Da un’altro punto di vista, a venir meno è la mediazione tradizionale della galleria d’arte che,
come solleva l’artista, spesso spinge i collezionisti a comprare non in quanto motivati
dall’interesse per le opere, ma piuttosto dal prestigio delle gallerie stesse, veri e propri brand di
beni di lusso.
Infine, per altri versi, De Mattia non fa altro che mettere in evidenza le dinamiche proprie del
commercio dei beni e, in particolare, del mercato dell’arte: l’artista, lə creativə, lə influencer, è
colui o colei che prova sempre a venderti qualcosa, anche quando non lo sta esplicitamente
dichiarando. De Mattia invece lo mostra, non lo nasconde, anzi ne fa il centro della sua opera.
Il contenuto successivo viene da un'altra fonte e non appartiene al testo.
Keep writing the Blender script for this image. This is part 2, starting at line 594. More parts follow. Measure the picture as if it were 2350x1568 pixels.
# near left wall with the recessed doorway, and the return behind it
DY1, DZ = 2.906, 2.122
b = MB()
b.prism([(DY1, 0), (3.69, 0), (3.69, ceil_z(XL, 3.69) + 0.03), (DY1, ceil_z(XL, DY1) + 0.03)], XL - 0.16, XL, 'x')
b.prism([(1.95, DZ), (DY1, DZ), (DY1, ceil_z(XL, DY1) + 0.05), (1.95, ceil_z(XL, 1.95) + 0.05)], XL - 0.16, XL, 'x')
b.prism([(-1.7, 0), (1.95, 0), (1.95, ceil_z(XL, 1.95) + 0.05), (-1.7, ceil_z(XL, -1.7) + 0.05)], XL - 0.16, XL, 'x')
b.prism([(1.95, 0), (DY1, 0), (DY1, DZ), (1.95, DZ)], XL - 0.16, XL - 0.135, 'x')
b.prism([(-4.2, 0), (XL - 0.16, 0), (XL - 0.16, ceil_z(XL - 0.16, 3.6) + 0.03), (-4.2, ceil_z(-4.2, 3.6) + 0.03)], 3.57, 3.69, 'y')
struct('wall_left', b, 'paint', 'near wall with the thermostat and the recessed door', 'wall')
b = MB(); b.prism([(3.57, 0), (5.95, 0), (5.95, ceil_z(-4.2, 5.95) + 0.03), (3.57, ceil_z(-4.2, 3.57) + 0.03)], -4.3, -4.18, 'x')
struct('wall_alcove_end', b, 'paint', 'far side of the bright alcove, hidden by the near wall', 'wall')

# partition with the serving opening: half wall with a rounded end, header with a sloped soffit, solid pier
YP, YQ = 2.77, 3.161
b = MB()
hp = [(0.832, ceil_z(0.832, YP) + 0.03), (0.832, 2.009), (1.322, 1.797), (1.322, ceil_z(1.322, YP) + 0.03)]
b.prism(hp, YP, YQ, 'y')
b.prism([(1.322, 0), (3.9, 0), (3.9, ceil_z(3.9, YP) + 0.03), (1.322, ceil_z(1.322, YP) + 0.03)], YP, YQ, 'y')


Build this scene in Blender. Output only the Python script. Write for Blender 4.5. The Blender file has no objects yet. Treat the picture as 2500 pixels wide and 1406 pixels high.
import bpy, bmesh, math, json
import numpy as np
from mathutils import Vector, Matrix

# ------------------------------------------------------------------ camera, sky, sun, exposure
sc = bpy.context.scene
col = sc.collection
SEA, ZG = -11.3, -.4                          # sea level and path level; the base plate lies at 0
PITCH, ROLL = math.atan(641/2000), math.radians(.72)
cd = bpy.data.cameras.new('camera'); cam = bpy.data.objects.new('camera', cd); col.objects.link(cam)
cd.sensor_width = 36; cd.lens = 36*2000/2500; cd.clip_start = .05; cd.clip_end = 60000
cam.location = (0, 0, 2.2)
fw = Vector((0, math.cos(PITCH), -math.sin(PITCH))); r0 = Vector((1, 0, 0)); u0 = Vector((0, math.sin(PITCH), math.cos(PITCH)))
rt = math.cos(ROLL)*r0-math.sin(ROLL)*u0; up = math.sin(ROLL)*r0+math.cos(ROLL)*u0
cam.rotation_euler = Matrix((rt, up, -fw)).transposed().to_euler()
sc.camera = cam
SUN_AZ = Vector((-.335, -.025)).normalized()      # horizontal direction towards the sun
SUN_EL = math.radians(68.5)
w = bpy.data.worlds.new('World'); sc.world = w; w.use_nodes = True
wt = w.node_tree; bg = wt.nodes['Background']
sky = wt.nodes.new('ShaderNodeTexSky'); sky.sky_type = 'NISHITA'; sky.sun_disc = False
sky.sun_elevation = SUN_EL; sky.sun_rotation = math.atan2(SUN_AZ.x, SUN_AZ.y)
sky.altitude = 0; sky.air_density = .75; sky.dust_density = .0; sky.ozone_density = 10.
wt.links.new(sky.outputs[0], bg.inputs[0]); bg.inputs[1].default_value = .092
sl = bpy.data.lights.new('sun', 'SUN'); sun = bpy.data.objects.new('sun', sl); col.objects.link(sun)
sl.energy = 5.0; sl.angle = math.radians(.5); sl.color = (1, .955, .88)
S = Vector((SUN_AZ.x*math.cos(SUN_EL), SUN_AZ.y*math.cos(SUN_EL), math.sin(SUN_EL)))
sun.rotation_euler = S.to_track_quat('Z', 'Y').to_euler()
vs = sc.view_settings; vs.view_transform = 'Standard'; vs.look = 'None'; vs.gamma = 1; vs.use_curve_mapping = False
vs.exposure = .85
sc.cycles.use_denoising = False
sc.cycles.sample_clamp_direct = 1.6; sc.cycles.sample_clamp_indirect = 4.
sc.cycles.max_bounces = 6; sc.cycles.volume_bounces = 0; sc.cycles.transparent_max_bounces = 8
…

NON È CHE, SENZA VOLERLO, IO VOLESSI PROPRIO QVESTO? NON È CHE LA MIA ARTE,
COSÌ COM’È, CONTA NON PER LE POCHE OPERE CHE PRODUCO, MA PER QUEL CHE MI
COSTRINGE A VIVERE ?8
Sono le parole che Federico Morpio immagina di scolpire su una lapide. A noi viene da chiederci
se invece Giuseppe De Mattia potrebbe mai creare una variante di questa domanda che suoni più
o meno così:
“NON È CHE, SENZA VOLERLO, IO VOLESSI PROPRIO QUESTO? NON È CHE LA VITA, COSÌ
COM’È, CONTA PER LE OPERE CHE MI COSTRINGE A PRODURRE?”